In those dusty Kabul streets, we briefly glimpse a society that's alive and working. Western culture is not yet a threat — The Magnificent Seven draws a matinee crowd at a local cinema — and the future of two young boys seems most defined by the fact that one of them, Amir (Zekeria Ebrahimi), is a wealthy Pashtun and his running-mate, Hassan (Ahmad Khan Mahmidzada), is a minority Hazara. Their biggest joy is flying those kites and their biggest fear is becoming the playthings of an aggressive pack of local bullies. Ironically, it's those petty hoods, not the cinema or the busy street fairs, that most indicate the future, when the Soviet invasion will crack up society's natural order and allow the virulent Taliban a brief foothold to power. The film covers that expansive story at both ends, jumping from pre-civil-war bliss to the 1980s, then to 2000, all while following some characters to America.

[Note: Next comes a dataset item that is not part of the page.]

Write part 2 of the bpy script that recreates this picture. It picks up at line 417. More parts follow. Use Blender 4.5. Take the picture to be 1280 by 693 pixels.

The scope of the narrative isn't as much a problem as is The Kite Runner's bizarre ideas about human nature, chiefly evinced by the decision to portray 12-year-old Hassan as a boy saint. After he's raped in an alleyway by the aforementioned bullies — a key scene so marred by paranoid cutting that if you turn your head for an instant you won't register what's happening — his presence begins to engender shame in Amir, who was hiding nearby but was too scared to intervene. Amir's manhood is hereafter insulted by Hassan's very existence, and he begins to heap abuse on his friend, which Hassan accepts as though he's physically incapable of anger, let alone reprisal. When Amir smears a pomegranate on him, Hassan smears another on himself. When Amir tries to have Hassan and his father evicted from their servant's quarters on a trumped-up charge of stealing, Hassan falsely confesses to the crime. Could any child ever be this sanctimonious?

The Soviet invasion eventually forces Amir and his father, Baba, (a nuanced and engaging performance by Homayoun Ershadi) to decamp to America, where The Kite Runner finds it has some interesting things to say about the way America's immigration machine can turn generals and captains of industry into gas station attendants and flea market proprietors. Though it's too late for Baba to mentally divest himself of Afghanistan, Amir begins a long road of deracination, and there's eventually a courtship with a former Afghan general's daughter and a promising writing career. Still, his childhood betrayal of Hassan isn't forgotten. One day in 2000 (adult Amir is played by United 93's Khalid Abdalla) a voice on the phone informs him, like some cryptic religious telemarketer, that "there is a way to be good again." Turns out it's an old family friend back in Afghanistan, calling to dangle an offer of atonement.

The less said about the film's third act the better; suffice it to say that what transpires is a completely unconvincing kidnap-adventure yarn, with the clean-cut Afghan-American Amir wandering through the streets of a ruined Kabul decked out in mullah garb and a glue-on party-store beard, trying to locate a child and steal him back over the border before being detected as a poseur by the real McCoys who patrol the streets in pickup trucks and herd religious offenders to an abandoned soccer stadium for summary execution. Before it's all over, we'll even get a villain comeuppance scene that leaves reality so far behind it would be more appropriate in an Indiana Jones movie than in a film with pretensions to cultural or dramatic seriousness.

The Kite Runner has its moments, but to reach them requires a strong stomach for artless manipulation and an unnatural fascination with watching people fly kites that aren't really there.